Now, after finishing behind Donald Trump by double digits in his home state of Florida on Tuesday, Rubio is effectively toast. He has no chance at picking up the 1,237 delegates needed for the nomination, and he lacks the gravitational pull to even play the role of spoiler. Rubio spent more time in the Sunshine State than any other candidate over the past week, virtually ignoring the other winner-take-all states that voted Tuesday, in the hopes of a miracle that never materialized. The delegate math doesn’t lie; when his Senate term expires in January, he’ll be out of a job.

There are many reasons why Rubio flamed out of the presidential race after winning just one state (plus Puerto Rico and Washington, DC). He should have probably tried harder to win an early primary state, rather than banking on picking up delegates down the road; it would have been smart to take on Trump before he was the odds-on favorite for the nomination; and it didn’t help that his old friend Jeb Bush spent millions of dollars to tear Rubio apart. But the epitaph for Rubio’s presidential bid comes down to this: He wasn’t angry enough to win a Republican primary this year.

Voter rage swept Rubio into the Senate in 2010 as part of a tea party revolution. But after six years, the rage is back and the archconservative candidates who rode the tea party wave to victory are now the establishment bums whom voters are looking to purge. In Rubio’s case, his sin was easy to pinpoint. Every Trump and Cruz voter I spoke with this week in Florida voted for Rubio when he ran in the Republican Senate primary six years ago. But nearly all of them cited the same reason when I asked why they weren’t backing Rubio’s presidential bid—two years ago, he was part of the “Gang of Eight” in the Senate that attempted to negotiate a bipartisan compromise on immigration reform.

At the time, it seemed like the right thing for an up-and-coming Republican to do; the party’s autopsy after the 2012 presidential election had warned that unless Republicans could take some credit for meaningful immigration reform, it would continue to be doomed among Hispanic voters. But just as Crist’s sins of moderation doomed him against the insurgent Rubio, Rubio’s hint of empathy for undocumented immigrants put him on the wrong side of a popular uprising. In 2010, it was the tea party; in 2016, it was Trump.

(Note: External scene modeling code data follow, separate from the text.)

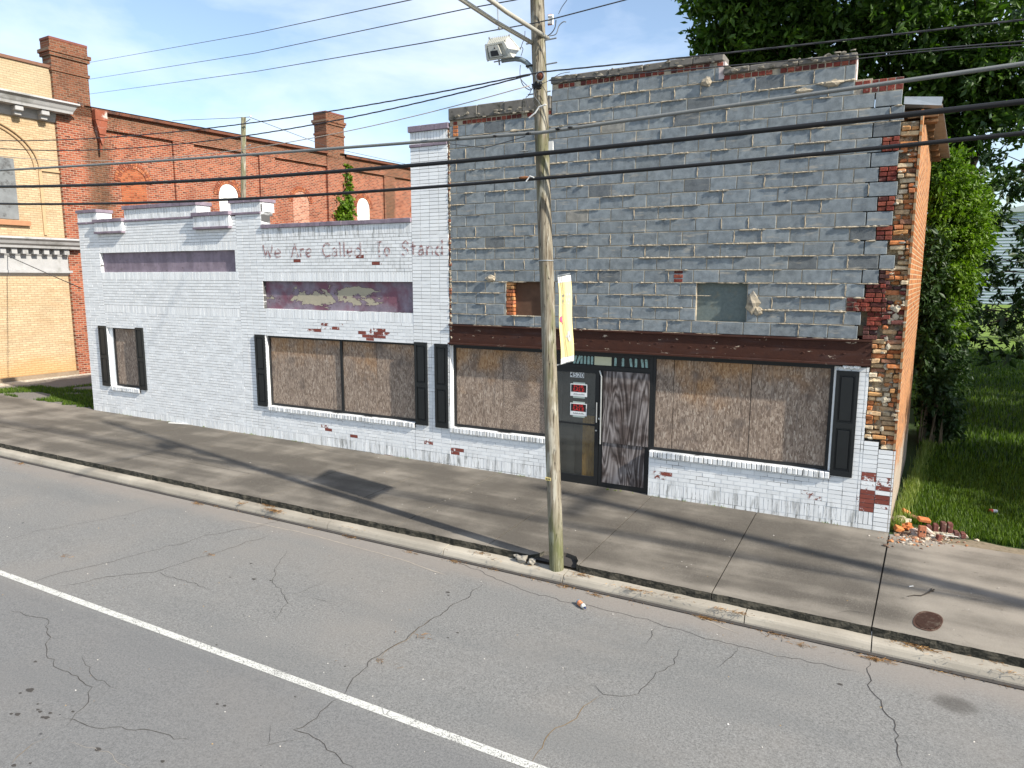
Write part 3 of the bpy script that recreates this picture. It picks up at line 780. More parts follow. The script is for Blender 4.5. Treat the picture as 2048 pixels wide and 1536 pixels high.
merlon(-12.95, -12.0, 5.17, 5.38, 5.455)
merlon(-17.9, -16.76, 4.885, 5.115, 5.195, .2, -.07)
merlon(-14.13, -12.93, 4.885, 5.13, 5.215, .2, -.07)
cap(shop, -12.0, -7.95, -.035, .32, 4.80, 4.885)
# tall pilaster head
mb = MB(); course(mb, -7.95, -7.1, 6.24, 6.47, 'soldier', [], y=-.002, sp=.2); mb.box(-7.944, -7.106, .006, .32, 6.24, 6.47, 1, (.1, 0, 0)); mb.build('parapet_block', [PAINT, PMORT], shop)
cap(shop, -7.98, -7.06, -.04, .35, 6.47, 6.575, seg=.3); cap(shop, -7.96, -7.1, -.03, .1, 6.19, 6.24, seg=.3)
# roof
mb = MB(); mb.box(-18.4, -7.06, .26, 12.7, 4.35, 4.42); mb.build('roof', m_flat('roof_felt', (.10, .10, .10), .95), shop)

# windows, shutters, sills
def window(parent, hole, seams, mull, mat, lab=None, yb=.115, xl=None, xr=None):
    x0, x1, z0, z1 = hole; x0 = xl if xl is not None else x0; x1 = xr if xr is not None else x1
    mb = MB(); f = .05
    for a, b, c, d in ((x0, x0 + f, z0, z1), (x1 - f, x1, z0, z1), (x0 + f, x1 - f, z0, z0 + f), (x0 + f, x1 - f, z1 - f, z1)) + tuple((m - .03, m + .03, z0 + f, z1 - f) for m in mull):
        mb.box(a, b, .07, .135, c, d)
    fr = mb.build('window', BLACK, parent)
    edges = sorted([x0 + f - .004] + list(seams) + [m for m in mull] + [x1 - f + .004])
    for i, (a, b) in enumerate(zip(edges, edges[1:])):
        if b - a < .05: continue
        mb = MB(); dy = random.uniform(0, .004)
        tl = random.uniform(-.003, .003)
        mb.box(a + .005, b - .005, .10 + dy, .112 + dy, z0 + f - .003, z1 - f + .003)
        mb.build('board', mat[i % len(mat)] if isinstance(mat, list) else mat, fr)
    mb = MB(); mb.box(x0, x1, .128, .134, z0, z1); mb.build('backing_panel', DARK, fr)
    return fr
def shutter(parent, x0, x1, z0, z1, y0=-.034, broken=False):
    mb = MB(); f = .045; zm = (z0 + z1) / 2 - .02
    for a, b, c, d in ((x0, x0 + f, z0, z1), (x1 - f, x1, z0, z1), (x0 + f, x1 - f, z0, z0 + .09), (x0 + f, x1 - f, z1 - (.06), z1), (x0 + f, x1 - f, zm - .04, zm + .04)):
        mb.box(a, b, y0, -.003, c, d)
    for c, d in ((z0 + .09, zm - .04), (zm + .04, z1 - .06)):
        mb.box(x0 + f, x1 - f, y0 + .018, -.004, c, d)
        mb.bevbox(x0 + f + .02, x1 - f - .02, y0 + .006, y0 + .02, c + .025, d - .025, .012)
    return mb.build('shutter', SHUT, parent)
def sill(parent, x0, x1, z0, z1, y0=-.045):
    mb = MB(); x = x0; n = round((x1 - x0) / .0755); w_ = (x1 - x0) / n
    for i in range(n):
        mb.bevbox(x0 + i * w_ + .004, x0 + (i + 1) * w_ - .004, y0 + random.uniform(-.003, .003), .10, z0 + random.uniform(-.003, .003), z1, .007, 0, (random.random(), .16, .55))
    mb.box(x0, x1, y0 + .007, .10, z0 + .004, z1 - .006, 1, (.5, 0, 0))
    return mb.build('sill', [PAINT, PMORT], parent)
w_ = window(shop, W1, [], [], OSB3, xl=-17.70)
mb = MB(); mb.box(-17.84, -17.70, .07, .13, W1[2], W1[3], 0, (1, .1, 0)); mb.build('jamb', PAINT, shop)
shutter(shop, -18.17, -17.86, .85, 2.46); shutter(shop, -16.63, -16.34, .85, 2.46); sill(shop, -17.78, -16.62, .755, .86)
w_ = window(shop, W2, [-11.0, -8.98], [-9.90], [OSB, OSB4, OSB, OSB4]); shutter(shop, -12.36, -12.06, .80, 2.45); shutter(shop, -7.92, -7.62, .80, 2.47); sill(shop, -12.04, -7.94, .725, .825)

# hand-lettered words, faded
def m_faded():
    N = NT('faded_red_lettering')
    n = N.noise(13, 5, .7); a = N.split(N.pos())
    c = N.mix(N.noise(8, 3), (.24, .10, .10), (.38, .20, .20))
    return N.done(c, .8, alpha=N.math('MULTIPLY', N.step(n, .40, .56), .8))
GLY = {
 'W': [[(0, 1), (.22, 0), (.45, .75), (.68, 0), (1, 1)]], 'e': [[(.1, .3), (.9, .34), (.8, .58), (.5, .65), (.15, .5), (.08, .25), (.3, .02), (.9, .08)]],
 'A': [[(0, 0), (.5, 1), (1, 0)], [(.2, .35), (.85, .35)], [(.3, 1), (.6, 1)]], 'r': [[(.15, .65), (.2, 0)], [(.2, .42), (.5, .62), (.9, .6)]],
 'C': [[(.95, .8), (.7, 1), (.3, .95), (.05, .6), (.08, .25), (.4, 0), (.95, .1)]], 'a': [[(.2, .58), (.6, .65), (.82, .5), (.85, 0)], [(.82, .36), (.3, .34), (.1, .15), (.35, 0), (.82, .12)]],
 'l': [[(.4, 1.05), (.45, .1), (.7, 0)], [(.2, 1.02), (.4, 1.05)]], 'd': [[(.85, 1.05), (.88, 0)], [(.85, .5), (.5, .62), (.12, .4), (.15, .1), (.5, 0), (.85, .15)]],
 'T': [[(0, .95), (1, 1)], [(.5, .98), (.5, 0)], [(.3, 0), (.7, 0)]], 'o': [[(.5, .62), (.12, .45), (.12, .15), (.5, 0), (.88, .15), (.88, .45), (.5, .62)]],
 'S': [[(.95, .82), (.6, 1), (.15, .85), (.2, .6), (.8, .42), (.9, .18), (.5, 0), (.05, .12)]], 't': [[(.45, .95), (.5, .1), (.85, .02)], [(.1, .62), (.9, .65)]],
 'n': [[(.12, .62), (.15, 0)], [(.14, .4), (.5, .63), (.82, .5), (.88, 0)]]}
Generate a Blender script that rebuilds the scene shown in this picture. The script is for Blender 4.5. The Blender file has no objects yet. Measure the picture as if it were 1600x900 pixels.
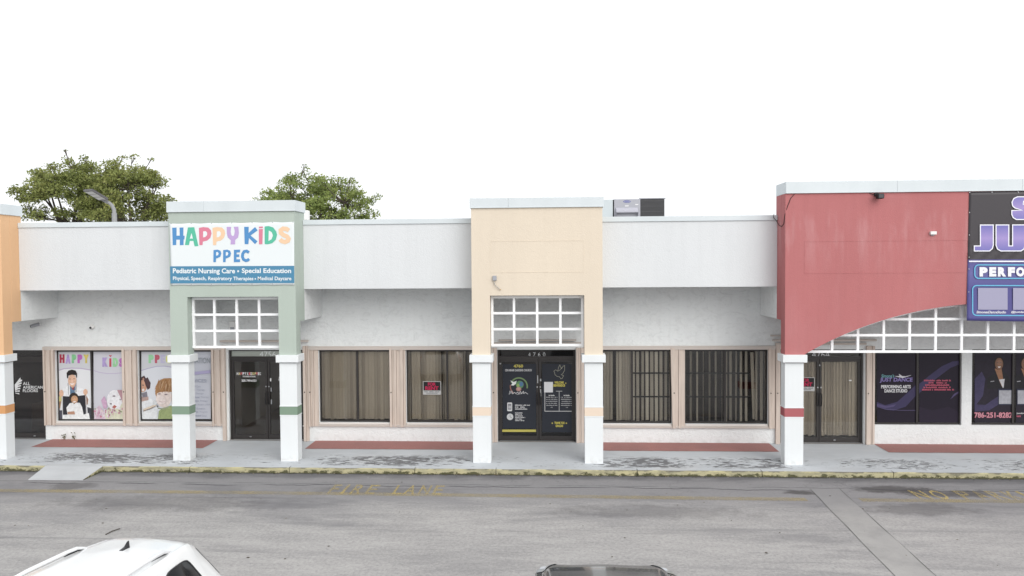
import bpy, bmesh, math, random
import numpy as np
from mathutils import Vector, Matrix

random.seed(7); np.random.seed(7)
S = bpy.context.scene
C = S.collection
R = math.radians

# ------------------------------------------------------------------ camera, sky, sun, exposure
cam_d = bpy.data.cameras.new('camera')
cam = bpy.data.objects.new('camera', cam_d); C.objects.link(cam)
ya, pi_, ro = R(2.9911), R(-1.5745), R(-0.3872)
Rt = Vector((math.cos(ya), math.sin(ya), 0)); Ax = Vector((-math.sin(ya), math.cos(ya), 0)); Zu = Vector((0, 0, 1))
U2 = Ax * (-math.sin(pi_)) + Zu * math.cos(pi_)
fw = Ax * math.cos(pi_) + Zu * math.sin(pi_)
cr = Rt * math.cos(ro) + U2 * math.sin(ro)
cu = Rt * (-math.sin(ro)) + U2 * math.cos(ro)
M = Matrix((cr, cu, -fw)).transposed().to_4x4(); M.translation = Vector((0, -16.5, 4.4707))
cam.matrix_world = M
cam_d.sensor_width = 36.0; cam_d.lens = 25.515; cam_d.clip_end = 2000; cam_d.clip_start = 0.1
S.camera = cam

SUN_EL, SUN_AZ = R(33), R(148)       # compass-style: azimuth from +Y clockwise
w = bpy.data.worlds.new('World'); S.world = w; w.use_nodes = True
nt = w.node_tree; nt.nodes.clear()
sky = nt.nodes.new('ShaderNodeTexSky'); sky.sky_type = 'NISHITA'; sky.sun_disc = False
sky.sun_elevation = SUN_EL; sky.sun_rotation = SUN_AZ; sky.dust_density = 4.0; sky.air_density = 1.0; sky.ozone_density = 1.0
hs = nt.nodes.new('ShaderNodeHueSaturation'); hs.inputs['Saturation'].default_value = 0.10
mixw = nt.nodes.new('ShaderNodeMix'); mixw.data_type = 'RGBA'; mixw.inputs[0].default_value = 0.72
mixw.inputs[7].default_value = (9.4, 9.6, 9.9, 1)          # even bright overcast layer
bg = nt.nodes.new('ShaderNodeBackground'); bg.inputs['Strength'].default_value = 0.135
wo = nt.nodes.new('ShaderNodeOutputWorld')
nt.links.new(sky.outputs[0], hs.inputs['Color']); nt.links.new(hs.outputs[0], mixw.inputs[6])
nt.links.new(mixw.outputs[2], bg.inputs['Color']); nt.links.new(bg.outputs[0], wo.inputs[0])

sd = bpy.data.lights.new('sun', 'SUN'); sd.energy = 1.5; sd.angle = R(50); sd.color = (1.0, 0.97, 0.92)
sun = bpy.data.objects.new('sun', sd); C.objects.link(sun)
sdir = Vector((math.sin(SUN_AZ) * math.cos(SUN_EL), math.cos(SUN_AZ) * math.cos(SUN_EL), math.sin(SUN_EL)))
sun.rotation_euler = sdir.to_track_quat('Z', 'Y').to_euler(); sun.location = sdir * 60

S.view_settings.view_transform = 'Standard'; S.view_settings.look = 'None'
S.view_settings.exposure = 0.10; S.view_settings.gamma = 1.0
S.render.engine = 'CYCLES'

# ------------------------------------------------------------------ materials
def srgb(r, g, b):
    f = lambda c: (c / 255 / 12.92) if c <= 10 else ((c / 255 + .055) / 1.055) ** 2.4
    return (f(r), f(g), f(b))
_flat = {}
def flat(col, rough=0.6, spec=0.3, metal=0.0):
    key = (tuple(round(c, 4) for c in col), rough, spec, metal)
    if key in _flat: return _flat[key]
    m = bpy.data.materials.new('paint'); m.use_nodes = True
    b = m.node_tree.nodes['Principled BSDF']
    b.inputs['Base Color'].default_value = (*col, 1); b.inputs['Roughness'].default_value = rough
    b.inputs['Specular IOR Level'].default_value = spec; b.inputs['Metallic'].default_value = metal
    _flat[key] = m; return m
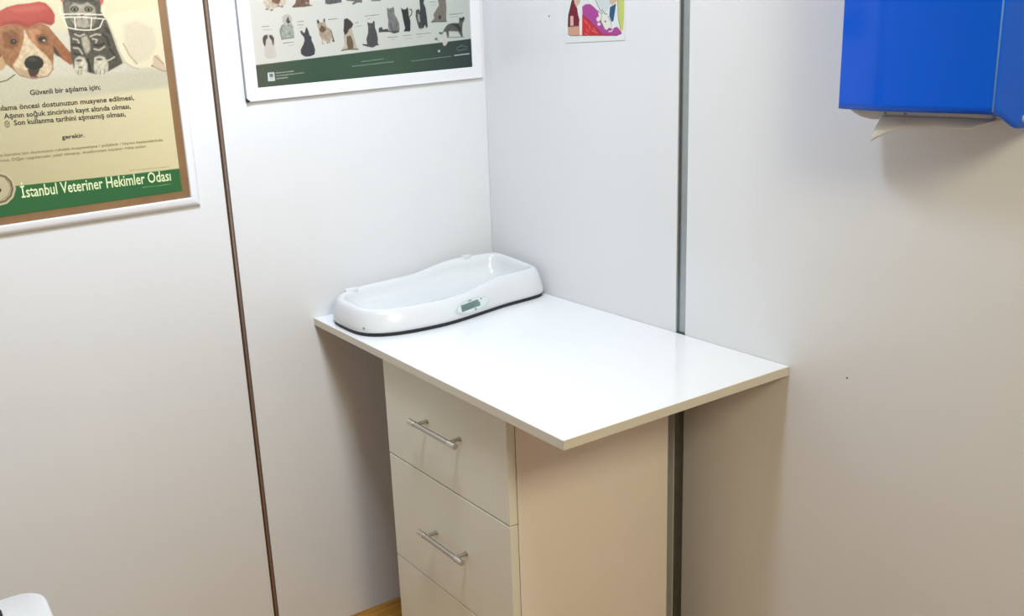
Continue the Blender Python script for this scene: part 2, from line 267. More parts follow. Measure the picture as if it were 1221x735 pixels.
('l',(80,70,48),1.2,0,[(-1236.6,1286.6),(-1232,1275.6),(-1228.6,1266.5)]),
('l',(150,138,98),1,0,[(-954.5,1281.4),(-943.9,1281.1)]),
('l',(150,138,98),1,0,[(-941.7,1281),(-929.6,1280.6)]),
('l',(150,138,98),1,0,[(-927.4,1280.6),(-919.1,1280.3)]),
('l',(150,138,98),1,0,[(-916.9,1280.2),(-906.5,1279.9)]),
('l',(150,138,98),1,0,[(-904.3,1279.9),(-890.2,1279.4)]),
('l',(150,138,98),1,0,[(-888,1279.3),(-873.8,1278.9)]),
('l',(150,138,98),1,0,[(-871.5,1278.8),(-866.2,1278.7)]),
('l',(150,190,140),1,0,[(-932.2,1241.6),(-925.1,1241.4)]),
('l',(150,190,140),1,0,[(-923.2,1241.3),(-917.2,1241.2)]),
('l',(150,190,140),1,0,[(-915.4,1241.1),(-906.4,1240.9)]),
('l',(150,190,140),1,0,[(-904.5,1240.8),(-898.6,1240.7)]),
('l',(150,190,140),1,0,[(-896.8,1240.6),(-887.6,1240.3)]),
('l',(150,190,140),1,0,[(-885.7,1240.3),(-875.1,1240)]),
('l',(150,190,140),1,0,[(-873.2,1239.9),(-867.7,1239.8)])]
TEXT_DOG = [('Güvenli bir aşılama için;', (-1135.1, 1459.3), (-991.6, 1458.1), 10.1), ('Aşılama öncesi dostunuzun muayene edilmesi,', (-1215.8, 1434.5), (-923.8, 1430.0), 10.1), ('Aşının soğuk zincirinin kayıt altında olması,', (-1192.9, 1418.0), (-933.6, 1412.7), 10.1), ('Son kullanma tarihini aşmamış olması,', (-1175.9, 1402.8), (-946.8, 1397.6), 10.2), ('☺', (-1194.0, 1402.2), (-1184.2, 1402.1), 9.0), ('gerekir.', (-1086.4, 1364.6), (-1039.6, 1363.6), 8.6), ('hizmet kurumu için dostunuzun ruhsatlı muayenehane / poliklinik / hayvan hastanelerinde', (-1234.7, 1344.4), (-873.6, 1336.2), 5.5), ('yaptırınız. Diğer uygulamalar yasal olmayıp, dostlarınızın hayatını riske sokar.', (-1236.6, 1333.6), (-910.7, 1327.2), 5.6), ('İstanbul Veteriner Hekimler Odası', (-1185.8, 1255.1), (-866.5, 1248.1), 23.4)]
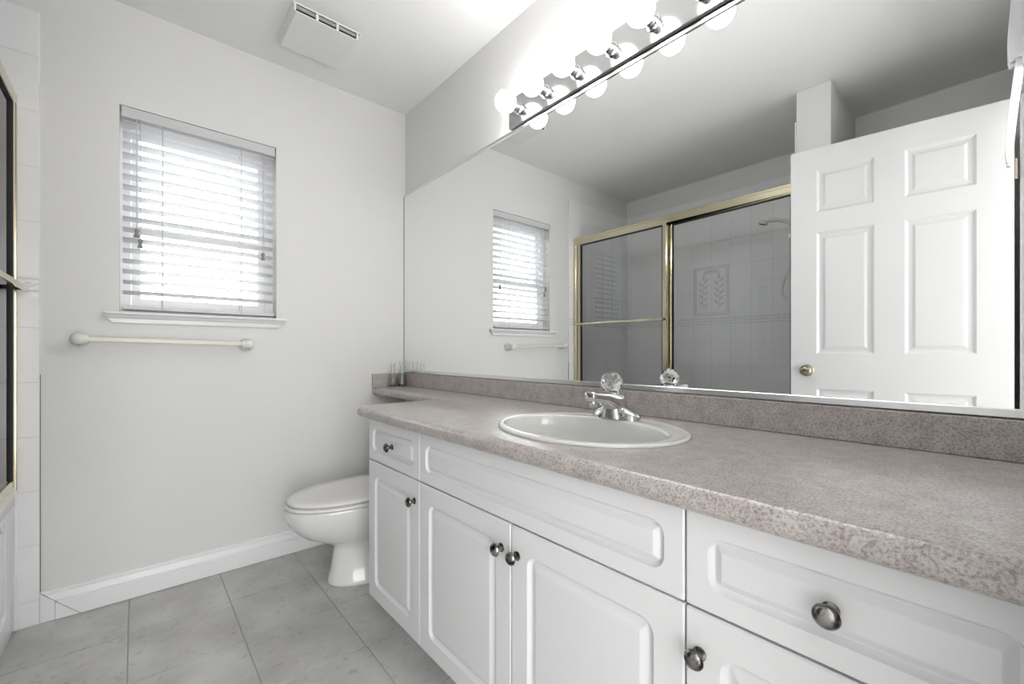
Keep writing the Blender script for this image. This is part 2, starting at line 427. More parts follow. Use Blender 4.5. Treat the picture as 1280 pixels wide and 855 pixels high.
box(bm, WX0, WX1, 0.0, 0.075, 1.170, 1.178)
struct('trim_3', bm, M_trim, 'white moulded window sill under the blind', 'window sill')

# ------------------------------------------------------------------ blind
t = thing('window_blind', (-0.985, 0.03, WZ1), 'white two-inch venetian blind filling the window, slats open', 'blind')
BX0, BX1 = WX0+0.006, WX1-0.006
obj('headrail', Bx(BX0, BX1, 0.002, 0.055, 1.981, 2.024, bev=0.002), M_slat, t)
bm = bmesh.new()
zz = 1.962; zs = []
while zz > 1.222: zs.append(zz); zz -= 0.0437
for z in zs:
    pts = []
    for k in range(5):
        s = k/4; pts.append((0.004+0.048*s, z+0.004*math.sin(PI*s)-0.010*(s-0.5)))
    ring = lambda x: [Vector((x, y, q+0.0013)) for y, q in pts]+[Vector((x, y, q-0.0013)) for y, q in pts[::-1]]
    loft(bm, [ring(BX0+0.003), ring(BX1-0.003)])
obj('slats', bm, M_slat, t, 40)
obj('bottom_rail', Bx(BX0+0.003, BX1-0.003, 0.003, 0.053, 1.190, 1.207, bev=0.003), M_slat, t)
for x in (-1.135, -0.846):
    bm = bmesh.new(); tube(bm, [(x, 0.0015, 1.984), (x, 0.0015, 1.188)], 0.0012, 6); tube(bm, [(x, 0.0545, 1.984), (x, 0.0545, 1.188)], 0.0012, 6)
    obj('ladder_cord', bm, M_cord, t, 60)
for x, zb in ((-1.219, 1.507), (-1.207, 1.465), (-0.757, 1.477)):
    bm = bmesh.new(); tube(bm, [(x, -0.003, 1.984), (x, -0.003, zb+0.016)], 0.0011, 6)
    pc = obj('pull_cord', bm, M_cord, t, 60)
    bm = bmesh.new(); lathe(bm, [(0.004, 0.018), (0.0085, 0.014), (0.0075, 0.008), (0.0055, 0.0), (0.0075, -0.008), (0.0105, -0.014), (0.006, -0.017)], (x, -0.003, zb), n=16)
    obj('tassel', bm, M_tassel, pc, 50)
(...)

He didn’t do himself many favors. For much of his campaign, Rubio was on-message to a fault. His stump speech rarely changed and his debate performances sounded canned. If you wanted to pinpoint the moment his slide truly became irreversible, when the Stench started to emanate from his campaign, it was at the last debate before the New Hampshire primary, when New Jersey Gov. Chris Christie mocked Rubio for repeating the same line three different times. At first Rubio played it off as a strength; then he pledged to never do it again.

In the last week, though, he changed things up. After spending months insisting that all was well no matter how many states he lost, Rubio began telling crowds that he didn’t fear defeat, because what’s the worst thing that could happen—he’d just look for a new job. And for the first time since entering the race last summer, he ripped into Trump, the Republican front-runner, not just for the things that make Trump unpalatable to the Republican National Committee, but for the things that make him unpalatable to normal people. Rubio compared Trump to a “third-world” strongman and accused him of fostering a climate of hate and violence. His press conference on Saturday ahead of a rally in Largo was one of the most unvarnished moments of the entire campaign:

It was a brief glimpse of the Rubio that made Democrats sweat—a normal-ish guy who delivers his lines well if you wind him up properly—but Rubio’s last-minute awakening was also an appropriate symbol of the Republican Party as a whole. He spent most of his race acting as if  Trump didn’t exist and fending off attacks from virtually every other candidate, and when he woke up to the existential threat to his career, it was too late. Sooner or later, the mob comes for us all.